Porady- pieczenie chleba

poniedziałek, 30 kwietnia 2018

Żytni chleb z semoliną


Chleb pięknie się upiekł i nawet nigdzie nie popękał.
Jeden bochenek dostała moja córka i już następnego dnia telefon, że tak dobrego i aromatycznego chleba jeszcze nie jadła. Poproszę o więcej, powiedziała 😐.
Faktycznie, chleb o niezwykle aromatycznym zapachu i smaku. Piękne i równomiernie rozłożone dziurki. Przepyszny!

Mąka z pszenicy Durum kojarzy nam się z wyrobem makaronu, który jest po ugotowaniu jędrny i nie skleja się. Użycie tej mąki do wypieku chleba w połączeniu z inną mąką sprawia, że chleb nabiera wyjątkowego smaku i aromatu.
 Dodatek tej mąki sprawia, że ciasto nie może być wyrabiane zbyt długo. Mąka z pszenicy Durum pomimo dużej zawartości białka, ma tendencję do zmniejszania swojej objętości już w trakcie wyrabiania i można ją przez długie wyrabianie przemieszać. To nie wpływa korzystnie na wypiek. Dosłownie należy połączyć składniki przez 2-3 minuty, aby dobrze się połączyły.

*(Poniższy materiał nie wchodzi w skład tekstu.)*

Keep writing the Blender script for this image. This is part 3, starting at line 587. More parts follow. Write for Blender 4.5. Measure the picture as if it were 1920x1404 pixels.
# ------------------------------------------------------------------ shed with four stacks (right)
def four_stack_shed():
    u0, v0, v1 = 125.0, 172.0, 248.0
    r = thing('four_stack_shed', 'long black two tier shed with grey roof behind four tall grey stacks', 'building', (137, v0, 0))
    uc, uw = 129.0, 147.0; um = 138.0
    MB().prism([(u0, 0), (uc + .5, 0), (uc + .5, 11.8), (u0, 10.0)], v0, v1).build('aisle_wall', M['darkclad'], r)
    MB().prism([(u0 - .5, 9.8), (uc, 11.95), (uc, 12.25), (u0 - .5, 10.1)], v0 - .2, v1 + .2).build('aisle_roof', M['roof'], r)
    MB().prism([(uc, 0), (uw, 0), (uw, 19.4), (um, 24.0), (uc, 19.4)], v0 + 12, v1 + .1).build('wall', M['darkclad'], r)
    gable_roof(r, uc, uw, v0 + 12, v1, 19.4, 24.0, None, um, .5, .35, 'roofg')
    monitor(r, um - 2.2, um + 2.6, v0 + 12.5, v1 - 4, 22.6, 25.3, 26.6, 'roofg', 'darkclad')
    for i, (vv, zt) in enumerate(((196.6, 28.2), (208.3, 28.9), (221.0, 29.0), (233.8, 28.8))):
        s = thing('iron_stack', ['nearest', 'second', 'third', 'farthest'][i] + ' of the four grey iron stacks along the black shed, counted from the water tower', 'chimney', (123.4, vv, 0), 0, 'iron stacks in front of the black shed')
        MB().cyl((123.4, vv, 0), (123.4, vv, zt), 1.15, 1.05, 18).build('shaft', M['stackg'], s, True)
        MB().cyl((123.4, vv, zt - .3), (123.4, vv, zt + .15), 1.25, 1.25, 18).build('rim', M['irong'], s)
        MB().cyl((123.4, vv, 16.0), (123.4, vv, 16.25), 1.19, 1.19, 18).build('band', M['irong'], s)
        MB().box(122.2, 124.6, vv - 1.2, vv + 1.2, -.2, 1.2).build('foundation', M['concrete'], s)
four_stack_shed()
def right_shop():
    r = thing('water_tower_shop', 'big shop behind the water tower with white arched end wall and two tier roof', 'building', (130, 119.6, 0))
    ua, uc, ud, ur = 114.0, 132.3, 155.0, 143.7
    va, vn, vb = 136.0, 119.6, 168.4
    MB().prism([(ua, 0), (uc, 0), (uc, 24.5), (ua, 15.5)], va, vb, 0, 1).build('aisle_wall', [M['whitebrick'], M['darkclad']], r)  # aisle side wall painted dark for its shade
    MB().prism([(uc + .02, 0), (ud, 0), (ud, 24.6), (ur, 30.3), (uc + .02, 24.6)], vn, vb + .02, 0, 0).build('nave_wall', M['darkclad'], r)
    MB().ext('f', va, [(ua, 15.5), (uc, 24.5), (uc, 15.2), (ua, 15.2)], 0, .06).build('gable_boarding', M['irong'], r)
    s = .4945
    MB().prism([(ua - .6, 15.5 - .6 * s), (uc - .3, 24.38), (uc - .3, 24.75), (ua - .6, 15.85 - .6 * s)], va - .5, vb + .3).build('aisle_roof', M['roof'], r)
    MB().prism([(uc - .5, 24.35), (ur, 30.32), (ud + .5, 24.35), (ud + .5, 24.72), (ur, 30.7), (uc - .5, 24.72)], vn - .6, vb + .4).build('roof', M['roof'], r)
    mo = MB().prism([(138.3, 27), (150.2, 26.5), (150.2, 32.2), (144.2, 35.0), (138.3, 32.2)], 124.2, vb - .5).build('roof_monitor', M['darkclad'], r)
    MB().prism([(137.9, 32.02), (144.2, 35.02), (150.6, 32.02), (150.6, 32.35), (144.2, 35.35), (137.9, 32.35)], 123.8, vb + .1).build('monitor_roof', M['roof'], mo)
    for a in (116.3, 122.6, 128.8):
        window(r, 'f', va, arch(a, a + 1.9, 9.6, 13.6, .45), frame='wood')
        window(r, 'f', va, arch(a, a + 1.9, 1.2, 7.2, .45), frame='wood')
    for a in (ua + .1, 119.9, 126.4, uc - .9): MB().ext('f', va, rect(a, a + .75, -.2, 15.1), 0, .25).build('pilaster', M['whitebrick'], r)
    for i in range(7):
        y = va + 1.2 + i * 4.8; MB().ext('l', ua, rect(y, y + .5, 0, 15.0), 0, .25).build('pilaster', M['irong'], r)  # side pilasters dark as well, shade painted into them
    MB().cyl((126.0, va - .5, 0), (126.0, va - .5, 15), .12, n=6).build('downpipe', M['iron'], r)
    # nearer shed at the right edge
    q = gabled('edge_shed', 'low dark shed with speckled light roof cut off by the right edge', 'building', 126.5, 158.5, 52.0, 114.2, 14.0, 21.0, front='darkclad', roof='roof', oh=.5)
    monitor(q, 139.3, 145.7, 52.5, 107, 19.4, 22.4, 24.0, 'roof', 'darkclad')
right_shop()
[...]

Żytni chleb z semoliną / 2 foremki o rozmiarach 12x25cm /

Na zaczyn

30g zakwasu,
170g mąki żytniej typ 1400,
220g wody.

Składniki zaczynu mieszamy w misce, przykrywamy i pozostawiamy do fermentacji w temperaturze pokojowej, niekoniecznie w najcieplejszym miejscu na 12-14 godzin.

Ciasto właściwe

420g zaczynu, całość,
200g mąki semoliny,
450g mąki żytniej typ 720,
535g wody,
18g soli,
1 łyżeczka drożdży instant niekoniecznie.

Wszystkie składniki ciasta zagniatamy w misce i wyrabiamy od połączenia kilka minut.
Następnie dajemy ciastu odpocząć przez 20-30minut.
Wykładamy do 2 wysmarowanych i wysypanych mąką lub ziarnami foremek, przykrywamy i pozostawiamy do wyrośnięcia w ciepłym miejscu. Teraz ze względu na niskie temperatury na dworze, proponuję włożyć foremkę z ciastem do piekarnika i włączyć żarówkę.
U mnie rosło pomimo dodatku drożdży około 2 godzin.
Pieczemy w nagrzanym piekarniku do 240st. przez 15 minut, następnie obniżamy temperaturę do 220st. i dopiekamy przez 30-35 minut.